The records below must be written out exactly, with every picture left behind.
** Begin **
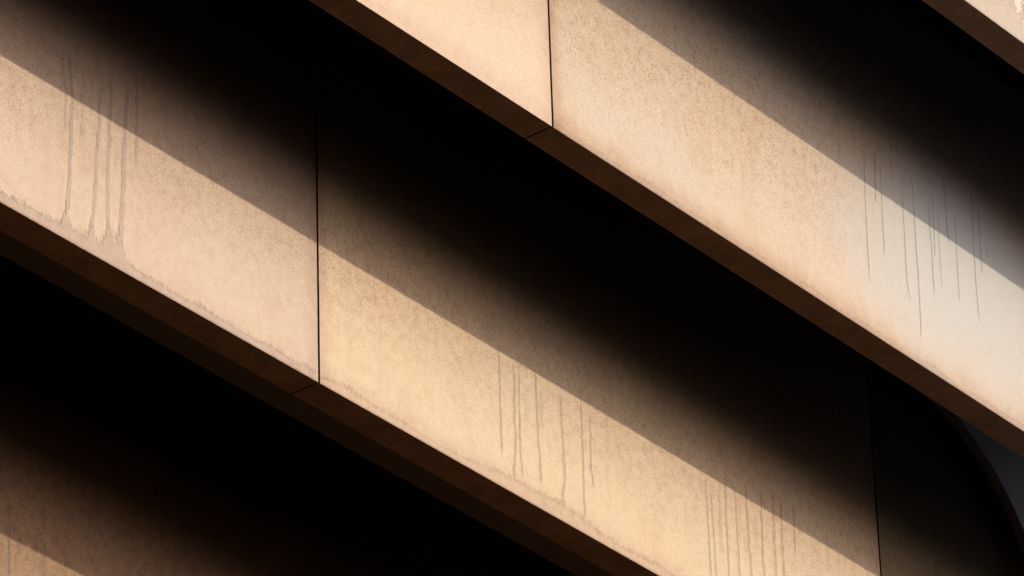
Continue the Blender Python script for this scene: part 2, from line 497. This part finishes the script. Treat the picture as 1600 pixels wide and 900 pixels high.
brick = NT('dark_brick')
bt = brick.n('TexCoord').outputs['Object']
br = brick.n('TexBrick', {'Vector': brick.n('Mapping', {'Vector': bt, 'Rotation': (R(90), 0, 0)}).outputs[0],
                          'Color1': (.042, .026, .020, 1), 'Color2': (.034, .022, .018, 1), 'Mortar': (.04, .037, .034, 1), 'Scale': 4.0})
brick.put(brick.b.inputs['Base Color'], br.outputs[0])
brick.b.inputs['Roughness'].default_value = .9
win = plain('window_glass', (.02, .024, .028), .12, .1, 2, .5)
frm = plain('window_frame', (.10, .095, .09), .5, .1, 20)
bay = 3.0
wf = box_mesh('window_frame', [(.8, bay - .8, -.3, -.24, 0, .07), (.8, bay - .8, -.3, -.24, 1.83, 1.9),
                               (.8, .87, -.3, -.24, .07, 1.83), (bay - .87, bay - .8, -.3, -.24, .07, 1.83)])
wg = box_mesh('window', [(.8, bay - .8, -.33, -.305, .0, 1.9)])
wf.materials.append(frm)
wg.materials.append(win)
def house(x_a, nb, HB, label):
    """an unseen brick house added across the street to cut low sky light; its wall is piers and spandrels so that every window is a true opening"""
    ob = empty('unseen_brick_house', (x_a, -15.2, 0))
    tag(ob, label, 'house', 'unseen brick houses added across the street to block low sky')
    wd = nb * bay
    dims = [(0, wd, -11, -.5, 0, HB)]
    zs = []
    z = 1.0
    while z + 2.6 < HB:
        zs.append(z)
        z += 3.3
    prev = 0.0
    for z in zs:
        dims.append((0, wd, -.35, 0, prev, z))
        for i in range(nb + 1):
            dims.append((max(0, bay * i - .8), min(wd, bay * i + .8), -.35, 0, z, z + 1.9))
        prev = z + 1.9
    dims.append((0, wd, -.35, 0, prev, HB))
    link('wall', box_mesh('wall', dims), brick.m, ob)
    link('cornice', box_mesh('cornice', [(.02, wd - .02, -11, .25, HB + .003, HB + .4)], .03), frm, ob)
    for z in zs:
        for i in range(nb):
            if len(zs) * nb > 100:
                continue
            g = bpy.data.objects.new('window', wg)
            S.collection.objects.link(g)
            g.parent = ob
            g.location = (bay * i, 0, z)
            f_ = bpy.data.objects.new('window_frame', wf)
            S.collection.objects.link(f_)
            f_.parent = g
xx = -48.0
names = 'first second third fourth fifth sixth seventh eighth ninth tenth eleventh twelfth thirteenth fourteenth'.split()
for k, (nb, dh) in enumerate([(5, 14), (3, 17), (3, 8), (2, 19), (2, 9.5), (2, 17), (1, 6), (2, 14), (1, 7), (3, 17), (2, 9), (3, 18), (4, 9), (3, 16)]):  # varied roof heights soften how the recess shade fades to black
    house(xx, nb, Z0 + dh, '%s tall brick house from the street end, added unseen behind the viewer to block low sky' % names[k])
    if -15 < xx <= -9:
        pass
    xx += nb * bay
# balcony the photograph is taken from
bal = empty('balcony', (-10.8, -15.2, Z0 - 2.95))
tag(bal, 'concrete balcony projecting from the brick houses below the viewer', 'balcony')
link('slab', box_mesh('slab', [(-1.6, 1.6, .002, 4.6, -.2, 0)], .01), core_mat, bal)
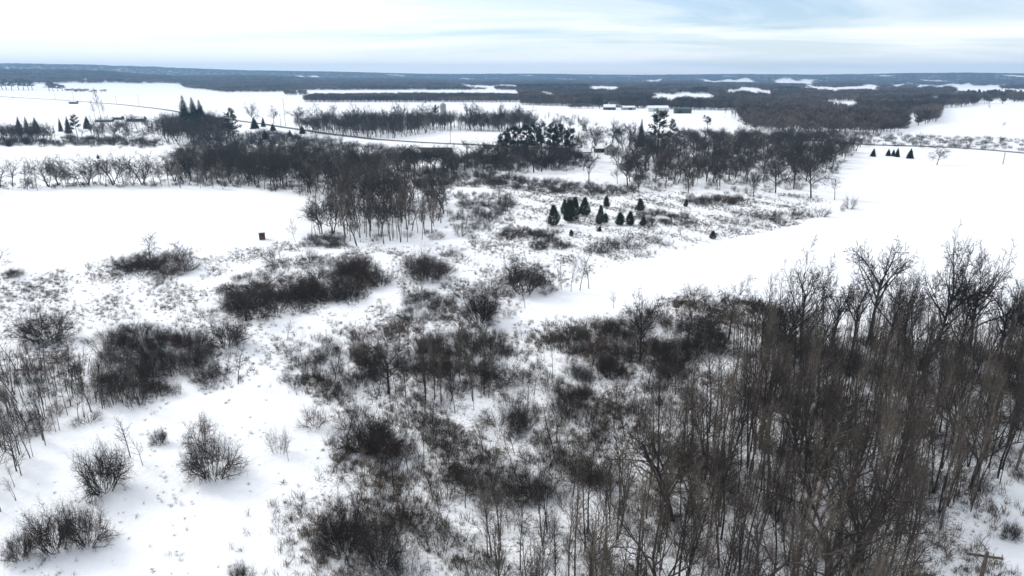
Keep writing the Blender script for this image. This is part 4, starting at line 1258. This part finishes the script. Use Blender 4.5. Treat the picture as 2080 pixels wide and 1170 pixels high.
# parked vehicles on the far farmyard
def car(px, py, rz, label):
    P = at(px, py)
    o = link('parked_car', None, loc=(P[0], P[1], float(H(*P)))); o.rotation_euler = (0, 0, rz)
    A = Acc()
    prof = [(-2.2, .45), (-2.25, .95), (-1.5, 1.05), (-.9, 1.55), (.9, 1.6), (1.6, 1.05), (2.2, .95), (2.25, .45)]
    V = [(x, s * .88, z) for s in (-1, 1) for x, z in prof]; n = len(prof)
    A.add(V, [tuple(range(n))[::-1], tuple(range(n, 2 * n))] + [(i, (i + 1) % n, n + (i + 1) % n, n + i) for i in range(n)])
    link('body', A.mesh('body', M['vehicle']), o)
    bx('side_window', o, M['glass'], -.85, .85, -.9, -.885, 1.1, 1.48); bx('side_window', o, M['glass'], -.85, .85, .885, .9, 1.1, 1.48)
    for x in (-1.4, 1.4):
        for y in (-.85, .85):
            A = Acc(); A.chain([(x, y - .12, .34), (x, y + .12, .34)], [.34, .34], 12); link('wheel', A.mesh('wheel', M['rubber']), o)
    tag(o, label, 'car', 'cars parked in the far farmyard')
car(246, 257, R(10), 'dark car alone on the far left snowy yard')
car(323, 259, R(-8), 'dark car under thin trees in the far left yard, left of two')
car(336, 259, R(14), 'dark car under thin trees in the far left yard, right of two')
car(27, 199, R(-4), 'dark vehicle on the far left road')

# ------------------------------------------------------------------ haze
A = Acc(); A.box(-8200, 8200, -8200, 8200, -45, max(135.0, float(gz.max()) + 22))
hm = bpy.data.materials.new('haze'); hm.use_nodes = True
t = hm.node_tree
for nd in list(t.nodes):
    if nd.type == 'BSDF_PRINCIPLED': t.nodes.remove(nd)
pv = t.nodes.new('ShaderNodeVolumePrincipled')
pv.inputs['Color'].default_value = (0.38, 0.66, 1.0, 1)
pv.inputs['Density'].default_value = 0.000135
pv.inputs['Anisotropy'].default_value = 0.2
t.links.new(pv.outputs[0], t.nodes['Material Output'].inputs['Volume'])
hz = link('haze', A.mesh('haze', hm))
tag(hz, 'thin blue winter haze over the whole landscape', 'haze', kind='stuff')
** End **
#### Finished task
Continue the Blender Python script for this scene: part 2, from line 497. This part finishes the script. Treat the picture as 1600 pixels wide and 900 pixels high.
brick = NT('dark_brick')
bt = brick.n('TexCoord').outputs['Object']
br = brick.n('TexBrick', {'Vector': brick.n('Mapping', {'Vector': bt, 'Rotation': (R(90), 0, 0)}).outputs[0],
                          'Color1': (.042, .026, .020, 1), 'Color2': (.034, .022, .018, 1), 'Mortar': (.04, .037, .034, 1), 'Scale': 4.0})
brick.put(brick.b.inputs['Base Color'], br.outputs[0])
brick.b.inputs['Roughness'].default_value = .9
win = plain('window_glass', (.02, .024, .028), .12, .1, 2, .5)
frm = plain('window_frame', (.10, .095, .09), .5, .1, 20)
bay = 3.0
wf = box_mesh('window_frame', [(.8, bay - .8, -.3, -.24, 0, .07), (.8, bay - .8, -.3, -.24, 1.83, 1.9),
                               (.8, .87, -.3, -.24, .07, 1.83), (bay - .87, bay - .8, -.3, -.24, .07, 1.83)])
wg = box_mesh('window', [(.8, bay - .8, -.33, -.305, .0, 1.9)])
wf.materials.append(frm)
wg.materials.append(win)
def house(x_a, nb, HB, label):
    """an unseen brick house added across the street to cut low sky light; its wall is piers and spandrels so that every window is a true opening"""
    ob = empty('unseen_brick_house', (x_a, -15.2, 0))
    tag(ob, label, 'house', 'unseen brick houses added across the street to block low sky')
    wd = nb * bay
    dims = [(0, wd, -11, -.5, 0, HB)]
    zs = []
    z = 1.0
    while z + 2.6 < HB:
        zs.append(z)
        z += 3.3
    prev = 0.0
    for z in zs:
        dims.append((0, wd, -.35, 0, prev, z))
        for i in range(nb + 1):
            dims.append((max(0, bay * i - .8), min(wd, bay * i + .8), -.35, 0, z, z + 1.9))
        prev = z + 1.9
    dims.append((0, wd, -.35, 0, prev, HB))
    link('wall', box_mesh('wall', dims), brick.m, ob)
    link('cornice', box_mesh('cornice', [(.02, wd - .02, -11, .25, HB + .003, HB + .4)], .03), frm, ob)
    for z in zs:
        for i in range(nb):
            if len(zs) * nb > 100:
                continue
            g = bpy.data.objects.new('window', wg)
            S.collection.objects.link(g)
            g.parent = ob
            g.location = (bay * i, 0, z)
            f_ = bpy.data.objects.new('window_frame', wf)
            S.collection.objects.link(f_)
            f_.parent = g
xx = -48.0
names = 'first second third fourth fifth sixth seventh eighth ninth tenth eleventh twelfth thirteenth fourteenth'.split()
for k, (nb, dh) in enumerate([(5, 14), (3, 17), (3, 8), (2, 19), (2, 9.5), (2, 17), (1, 6), (2, 14), (1, 7), (3, 17), (2, 9), (3, 18), (4, 9), (3, 16)]):  # varied roof heights soften how the recess shade fades to black
    house(xx, nb, Z0 + dh, '%s tall brick house from the street end, added unseen behind the viewer to block low sky' % names[k])
    if -15 < xx <= -9:
        pass
    xx += nb * bay
# balcony the photograph is taken from
bal = empty('balcony', (-10.8, -15.2, Z0 - 2.95))
tag(bal, 'concrete balcony projecting from the brick houses below the viewer', 'balcony')
link('slab', box_mesh('slab', [(-1.6, 1.6, .002, 4.6, -.2, 0)], .01), core_mat, bal)
Keep writing the Blender script for this image. This is part 4, starting at line 1258. This part finishes the script. Use Blender 4.5. Treat the picture as 2080 pixels wide and 1170 pixels high.
# parked vehicles on the far farmyard
def car(px, py, rz, label):
    P = at(px, py)
    o = link('parked_car', None, loc=(P[0], P[1], float(H(*P)))); o.rotation_euler = (0, 0, rz)
    A = Acc()
    prof = [(-2.2, .45), (-2.25, .95), (-1.5, 1.05), (-.9, 1.55), (.9, 1.6), (1.6, 1.05), (2.2, .95), (2.25, .45)]
    V = [(x, s * .88, z) for s in (-1, 1) for x, z in prof]; n = len(prof)
    A.add(V, [tuple(range(n))[::-1], tuple(range(n, 2 * n))] + [(i, (i + 1) % n, n + (i + 1) % n, n + i) for i in range(n)])
    link('body', A.mesh('body', M['vehicle']), o)
    bx('side_window', o, M['glass'], -.85, .85, -.9, -.885, 1.1, 1.48); bx('side_window', o, M['glass'], -.85, .85, .885, .9, 1.1, 1.48)
    for x in (-1.4, 1.4):
        for y in (-.85, .85):
            A = Acc(); A.chain([(x, y - .12, .34), (x, y + .12, .34)], [.34, .34], 12); link('wheel', A.mesh('wheel', M['rubber']), o)
    tag(o, label, 'car', 'cars parked in the far farmyard')
car(246, 257, R(10), 'dark car alone on the far left snowy yard')
car(323, 259, R(-8), 'dark car under thin trees in the far left yard, left of two')
car(336, 259, R(14), 'dark car under thin trees in the far left yard, right of two')
car(27, 199, R(-4), 'dark vehicle on the far left road')

# ------------------------------------------------------------------ haze
A = Acc(); A.box(-8200, 8200, -8200, 8200, -45, max(135.0, float(gz.max()) + 22))
hm = bpy.data.materials.new('haze'); hm.use_nodes = True
t = hm.node_tree
for nd in list(t.nodes):
    if nd.type == 'BSDF_PRINCIPLED': t.nodes.remove(nd)
pv = t.nodes.new('ShaderNodeVolumePrincipled')
pv.inputs['Color'].default_value = (0.38, 0.66, 1.0, 1)
pv.inputs['Density'].default_value = 0.000135
pv.inputs['Anisotropy'].default_value = 0.2
t.links.new(pv.outputs[0], t.nodes['Material Output'].inputs['Volume'])
hz = link('haze', A.mesh('haze', hm))
tag(hz, 'thin blue winter haze over the whole landscape', 'haze', kind='stuff')